Wednesday, June 1, 2005

DEEPLY FELT

Is it just me or did the revelation of W. Mark Felt as Deep Throat feel like a letdown? After waiting over thirty years to find out the identity of the source that helped bring down the Nixon administration, to see this doddering old man waving feebly from his doorway was a big disappointment.

Where was the tease of a lead-in? "Now that Deep Throat had decided to step forward, who could it be? TUNE IN TOMORROW!"

There should have been a mighty pronouncement that ended with gasps of shock and portentous musical punctuation of DUNH-DUNH-DUNH!

Where was the oomph? Where was the huzzah? Where was the big "Ta-DA!"?

You would have had that if Martha Mitchell had been unmasked as Deep Throat. Or her husband John. But Mark Felt? Even in his prime he doesn't look like he had the dramatic punch for the role; he doesn't seem worthy to carry Hal Holbrook's trenchcoat.
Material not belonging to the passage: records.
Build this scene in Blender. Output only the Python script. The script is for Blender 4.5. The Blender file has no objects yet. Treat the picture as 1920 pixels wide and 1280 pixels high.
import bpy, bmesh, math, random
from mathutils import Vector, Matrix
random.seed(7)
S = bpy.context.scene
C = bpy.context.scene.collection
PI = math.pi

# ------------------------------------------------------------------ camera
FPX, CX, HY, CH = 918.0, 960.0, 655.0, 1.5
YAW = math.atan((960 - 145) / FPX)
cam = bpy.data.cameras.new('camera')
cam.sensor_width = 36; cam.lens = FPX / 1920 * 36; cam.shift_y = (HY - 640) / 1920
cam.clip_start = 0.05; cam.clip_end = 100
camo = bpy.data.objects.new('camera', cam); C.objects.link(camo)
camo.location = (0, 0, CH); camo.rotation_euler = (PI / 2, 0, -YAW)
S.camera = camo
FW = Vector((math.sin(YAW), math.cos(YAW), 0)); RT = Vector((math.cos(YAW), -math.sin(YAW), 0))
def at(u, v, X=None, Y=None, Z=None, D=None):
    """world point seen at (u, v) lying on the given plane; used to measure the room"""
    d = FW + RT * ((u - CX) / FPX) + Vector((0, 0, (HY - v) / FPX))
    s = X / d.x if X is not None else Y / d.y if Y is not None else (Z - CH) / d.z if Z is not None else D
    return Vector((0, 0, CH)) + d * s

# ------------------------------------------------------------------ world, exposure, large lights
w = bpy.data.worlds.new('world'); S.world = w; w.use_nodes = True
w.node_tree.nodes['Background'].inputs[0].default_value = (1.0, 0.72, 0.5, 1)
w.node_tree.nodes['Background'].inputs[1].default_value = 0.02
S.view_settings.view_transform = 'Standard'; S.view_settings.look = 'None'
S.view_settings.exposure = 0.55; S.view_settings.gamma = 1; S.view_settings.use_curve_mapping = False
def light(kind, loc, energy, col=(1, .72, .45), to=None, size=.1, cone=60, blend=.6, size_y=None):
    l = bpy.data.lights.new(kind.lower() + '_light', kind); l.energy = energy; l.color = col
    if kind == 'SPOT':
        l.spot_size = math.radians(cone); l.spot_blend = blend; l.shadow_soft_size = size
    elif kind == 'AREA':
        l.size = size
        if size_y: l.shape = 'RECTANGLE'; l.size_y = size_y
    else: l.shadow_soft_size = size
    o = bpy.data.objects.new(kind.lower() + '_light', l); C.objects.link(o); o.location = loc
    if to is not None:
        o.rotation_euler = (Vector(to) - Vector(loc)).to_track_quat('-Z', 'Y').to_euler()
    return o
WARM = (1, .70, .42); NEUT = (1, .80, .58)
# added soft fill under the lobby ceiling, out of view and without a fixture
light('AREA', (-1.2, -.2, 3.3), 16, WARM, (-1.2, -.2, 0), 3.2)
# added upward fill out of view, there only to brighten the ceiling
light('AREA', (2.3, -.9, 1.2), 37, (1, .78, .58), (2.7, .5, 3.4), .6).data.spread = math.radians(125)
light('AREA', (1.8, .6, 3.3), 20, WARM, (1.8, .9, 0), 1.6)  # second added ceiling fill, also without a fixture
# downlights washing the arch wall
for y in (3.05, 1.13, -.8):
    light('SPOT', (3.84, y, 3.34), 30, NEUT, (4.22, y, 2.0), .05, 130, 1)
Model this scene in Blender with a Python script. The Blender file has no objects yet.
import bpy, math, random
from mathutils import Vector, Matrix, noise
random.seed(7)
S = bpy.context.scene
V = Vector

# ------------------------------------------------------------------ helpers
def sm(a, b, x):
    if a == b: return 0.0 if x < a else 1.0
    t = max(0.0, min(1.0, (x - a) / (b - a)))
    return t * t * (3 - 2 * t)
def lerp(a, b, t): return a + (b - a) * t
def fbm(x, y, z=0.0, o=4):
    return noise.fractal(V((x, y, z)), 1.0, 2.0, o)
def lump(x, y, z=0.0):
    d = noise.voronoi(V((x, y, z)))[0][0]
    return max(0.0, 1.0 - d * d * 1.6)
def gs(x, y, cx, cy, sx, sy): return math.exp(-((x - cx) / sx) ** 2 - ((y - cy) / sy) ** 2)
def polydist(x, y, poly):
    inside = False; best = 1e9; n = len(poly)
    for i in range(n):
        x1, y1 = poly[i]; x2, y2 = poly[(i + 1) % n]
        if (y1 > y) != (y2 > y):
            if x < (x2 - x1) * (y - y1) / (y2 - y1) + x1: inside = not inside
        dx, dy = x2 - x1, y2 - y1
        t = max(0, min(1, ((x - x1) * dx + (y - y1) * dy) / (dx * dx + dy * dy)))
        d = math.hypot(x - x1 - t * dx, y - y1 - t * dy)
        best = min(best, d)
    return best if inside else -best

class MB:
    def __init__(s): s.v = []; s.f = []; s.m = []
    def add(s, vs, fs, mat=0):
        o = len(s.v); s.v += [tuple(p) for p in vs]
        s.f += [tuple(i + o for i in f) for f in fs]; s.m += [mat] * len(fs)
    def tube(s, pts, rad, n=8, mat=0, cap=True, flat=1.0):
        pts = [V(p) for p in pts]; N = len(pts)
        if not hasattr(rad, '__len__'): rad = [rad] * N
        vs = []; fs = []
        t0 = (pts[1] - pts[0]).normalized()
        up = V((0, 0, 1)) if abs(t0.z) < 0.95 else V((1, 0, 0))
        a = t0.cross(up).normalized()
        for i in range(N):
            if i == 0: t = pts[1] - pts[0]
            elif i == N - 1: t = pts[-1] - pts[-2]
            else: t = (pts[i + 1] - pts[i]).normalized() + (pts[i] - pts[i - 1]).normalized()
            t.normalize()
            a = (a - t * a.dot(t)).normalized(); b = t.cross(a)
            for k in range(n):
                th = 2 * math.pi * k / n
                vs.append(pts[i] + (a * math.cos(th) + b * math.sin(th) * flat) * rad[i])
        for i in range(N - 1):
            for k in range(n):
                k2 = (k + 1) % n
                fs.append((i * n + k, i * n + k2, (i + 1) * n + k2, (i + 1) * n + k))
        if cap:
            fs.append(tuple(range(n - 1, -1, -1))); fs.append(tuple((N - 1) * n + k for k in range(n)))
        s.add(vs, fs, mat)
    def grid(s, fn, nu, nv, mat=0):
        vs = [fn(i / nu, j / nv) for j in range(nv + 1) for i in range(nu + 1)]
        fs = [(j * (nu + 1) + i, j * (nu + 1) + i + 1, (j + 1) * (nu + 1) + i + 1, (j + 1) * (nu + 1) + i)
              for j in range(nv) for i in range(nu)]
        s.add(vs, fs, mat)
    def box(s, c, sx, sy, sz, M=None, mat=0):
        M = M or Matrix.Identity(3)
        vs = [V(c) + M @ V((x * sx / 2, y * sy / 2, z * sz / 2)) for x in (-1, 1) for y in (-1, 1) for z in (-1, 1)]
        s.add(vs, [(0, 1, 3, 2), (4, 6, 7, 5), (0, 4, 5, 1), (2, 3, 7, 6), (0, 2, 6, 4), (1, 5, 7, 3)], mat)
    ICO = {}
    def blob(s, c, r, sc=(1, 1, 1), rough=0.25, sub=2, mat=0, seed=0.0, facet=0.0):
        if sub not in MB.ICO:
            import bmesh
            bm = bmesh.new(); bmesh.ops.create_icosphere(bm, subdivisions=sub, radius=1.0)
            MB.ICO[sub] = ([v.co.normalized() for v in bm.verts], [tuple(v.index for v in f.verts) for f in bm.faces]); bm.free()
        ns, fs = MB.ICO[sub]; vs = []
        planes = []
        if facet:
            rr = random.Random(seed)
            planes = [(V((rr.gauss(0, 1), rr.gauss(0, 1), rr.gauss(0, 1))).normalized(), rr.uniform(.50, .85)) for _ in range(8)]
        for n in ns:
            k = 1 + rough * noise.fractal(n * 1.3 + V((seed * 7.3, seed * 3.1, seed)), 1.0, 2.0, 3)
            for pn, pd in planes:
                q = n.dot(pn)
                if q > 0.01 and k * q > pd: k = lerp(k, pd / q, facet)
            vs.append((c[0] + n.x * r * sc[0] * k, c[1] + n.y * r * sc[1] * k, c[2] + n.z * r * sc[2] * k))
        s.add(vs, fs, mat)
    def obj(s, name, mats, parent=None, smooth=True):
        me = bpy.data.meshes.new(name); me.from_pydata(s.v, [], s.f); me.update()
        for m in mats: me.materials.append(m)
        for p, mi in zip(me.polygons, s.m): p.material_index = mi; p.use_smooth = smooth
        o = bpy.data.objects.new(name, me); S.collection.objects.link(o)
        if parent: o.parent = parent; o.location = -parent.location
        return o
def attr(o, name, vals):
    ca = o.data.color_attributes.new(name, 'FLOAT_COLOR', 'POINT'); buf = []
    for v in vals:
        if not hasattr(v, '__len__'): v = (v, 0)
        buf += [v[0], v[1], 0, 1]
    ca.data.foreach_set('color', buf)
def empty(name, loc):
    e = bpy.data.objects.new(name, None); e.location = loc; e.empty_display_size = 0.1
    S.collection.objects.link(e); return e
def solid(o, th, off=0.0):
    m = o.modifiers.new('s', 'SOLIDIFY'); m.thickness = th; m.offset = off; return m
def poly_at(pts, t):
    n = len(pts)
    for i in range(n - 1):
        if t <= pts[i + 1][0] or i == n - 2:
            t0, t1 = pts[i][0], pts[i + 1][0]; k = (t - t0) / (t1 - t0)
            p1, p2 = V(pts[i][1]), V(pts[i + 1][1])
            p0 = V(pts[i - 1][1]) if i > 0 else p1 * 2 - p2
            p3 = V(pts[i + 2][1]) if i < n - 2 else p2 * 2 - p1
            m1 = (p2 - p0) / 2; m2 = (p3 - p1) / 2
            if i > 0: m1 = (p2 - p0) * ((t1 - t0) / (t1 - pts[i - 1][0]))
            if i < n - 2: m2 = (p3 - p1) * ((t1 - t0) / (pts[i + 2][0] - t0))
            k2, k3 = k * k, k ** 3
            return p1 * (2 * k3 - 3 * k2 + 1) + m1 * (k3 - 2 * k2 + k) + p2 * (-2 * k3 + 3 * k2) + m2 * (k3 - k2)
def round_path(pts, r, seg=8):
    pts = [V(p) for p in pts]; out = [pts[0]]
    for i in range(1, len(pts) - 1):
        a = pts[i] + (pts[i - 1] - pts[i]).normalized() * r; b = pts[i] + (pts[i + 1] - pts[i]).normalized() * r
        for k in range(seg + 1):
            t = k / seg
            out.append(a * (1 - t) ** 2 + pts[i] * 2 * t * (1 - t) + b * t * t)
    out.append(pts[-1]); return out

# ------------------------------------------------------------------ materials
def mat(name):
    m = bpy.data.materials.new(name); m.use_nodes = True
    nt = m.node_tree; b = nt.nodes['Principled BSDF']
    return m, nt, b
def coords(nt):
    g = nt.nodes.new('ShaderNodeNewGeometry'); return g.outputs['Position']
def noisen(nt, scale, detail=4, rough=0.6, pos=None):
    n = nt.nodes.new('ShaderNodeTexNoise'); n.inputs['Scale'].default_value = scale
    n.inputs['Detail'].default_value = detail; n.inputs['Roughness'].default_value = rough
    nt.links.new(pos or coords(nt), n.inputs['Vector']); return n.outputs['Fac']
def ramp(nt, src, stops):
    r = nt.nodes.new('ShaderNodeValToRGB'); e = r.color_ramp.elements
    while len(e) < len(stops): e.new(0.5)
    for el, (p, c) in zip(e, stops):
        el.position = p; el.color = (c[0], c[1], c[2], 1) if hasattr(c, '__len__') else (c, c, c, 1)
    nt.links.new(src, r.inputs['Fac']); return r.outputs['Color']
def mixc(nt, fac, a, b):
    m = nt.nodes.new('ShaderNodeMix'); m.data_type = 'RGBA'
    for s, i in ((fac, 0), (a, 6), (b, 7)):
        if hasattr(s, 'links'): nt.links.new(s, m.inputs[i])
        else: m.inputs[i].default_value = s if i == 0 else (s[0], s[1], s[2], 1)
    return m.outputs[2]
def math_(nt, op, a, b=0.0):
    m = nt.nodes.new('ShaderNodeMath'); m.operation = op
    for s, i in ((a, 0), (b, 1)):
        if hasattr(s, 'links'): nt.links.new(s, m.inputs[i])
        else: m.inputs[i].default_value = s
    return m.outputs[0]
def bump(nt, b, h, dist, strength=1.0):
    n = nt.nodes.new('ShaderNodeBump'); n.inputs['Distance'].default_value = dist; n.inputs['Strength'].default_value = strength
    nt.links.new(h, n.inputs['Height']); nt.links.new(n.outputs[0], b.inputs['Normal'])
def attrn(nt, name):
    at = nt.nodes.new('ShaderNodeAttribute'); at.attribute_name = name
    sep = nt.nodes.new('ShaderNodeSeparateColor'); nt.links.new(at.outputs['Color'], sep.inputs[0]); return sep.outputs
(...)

Maybe I've been spoiled by the political intrigues as well as the great casting to be found in shows like 'The West Wing', '24', 'Alias', and 'The X-Files'. And that's just Tooborld! Think of all those suspenseful movies full of governmental cloak-and-dagger.

But as the Number Two man in the FBI at that time, Felt's name was on everybody's list of suspects, and Haldemann even discusses the possibility on the Tapes; he actually states right out that he knows Felt is the guy.

(Wherever he ended up for his Big Hiatus, I wonder if HR is crowing ot his fellow souls that he was right.)

So does this mean that Hollywood will come calling now for a chance to tell the Mark Felt story? And who would play the man? Obviously they can't ruin the story with stupid casting for a younger demographic, say by hiring Keanu Reeves to play Felt. And that might also mean this is a made-for-TV movie - just fine by me!

A preliminary off-the-top-of-my-head type of suggestion would John O'Hurley, the guy who played Mr. Pederman on 'Seinfeld'. That's just based on the superficial look of both men.

Here's another tangent more in keeping with Toobworld - did Watergate happen in the dimension of 'The West Wing'? How far back in their presidential timeline do you have to go before they are re-aligned with that of the main TV Land?

Counting backwards, here are the Presidents of 'The West Wing':

Josiah Bartlet (interregnum: Glenallen Walken)

Owen Lassiter

D. Wire Newman

By my reasoning, that puts the fictional timeline back to about the Carter years. So it could be that Nixon's administration is common to both worlds.

But maybe Watergate never happened in the 'West Wing' universe. Or - if it turned out that this was the "evil mirror universe", - maybe the conspirators of "CREEP" never got caught. And with that kind of seismic change to History, a new dimension was born and W. Mark Felt remained a small footnote to the chapter on the Nixon Years.

However, if it did happen, how would they reconcile the fact that we know now about it during the Bush administration? Do the staffers in Bartlet's administration continue pondering whom it might be, or did the revelation take place in an earlier presidency?

Ah well. late night ramblings. But at least I'm at work so I'm getting paid for them! Woo-hoo!

BCnU!
Tele-Toby

1 comment:

WordsSayNothing said...

I, too, thought Felt was something of a letdown. I was wondering if it had something to do with the fact that I wasn't even alive during Watergate, but perhaps I'm wrong.

With regard to The West Wing's split from the main universe, I always speculated Watergate was actually key to this. This is the theory that I concocted: Nixon resigned in 1974, two years into his second term in office. Instead of just having Vice President Ford serve out the rest of his four-year term, the people call for a "recall" election of sorts, allowing a new presidential election to take place in October 1974, or perhaps a little later given that there only would have been three months to put together a national election. This would explain the two-year offset of WW's elections versus our own. So, instead of having Carter, Reagan, Bush I, Clinton, and Bush II, other people such as Newman, Lassiter, and Bartlet are in the right places at the right times to win their parties' nominations and eventually their presidential races. I think the theory fits, given that Nixon is the last "real" president we have seen on WW (not counting the documentary special episode, of course). However, I don't know about the legality of a national recall election. I just figured that the Constitution could have been quickly amended to allow such a possibility, if it's not in there already (and I don't think it is).

Now, don't ask me about the timeline of 24. It's really screwed up, since apparently six years have passed between Day 1 and Day 4, which would place up sometime in 2006.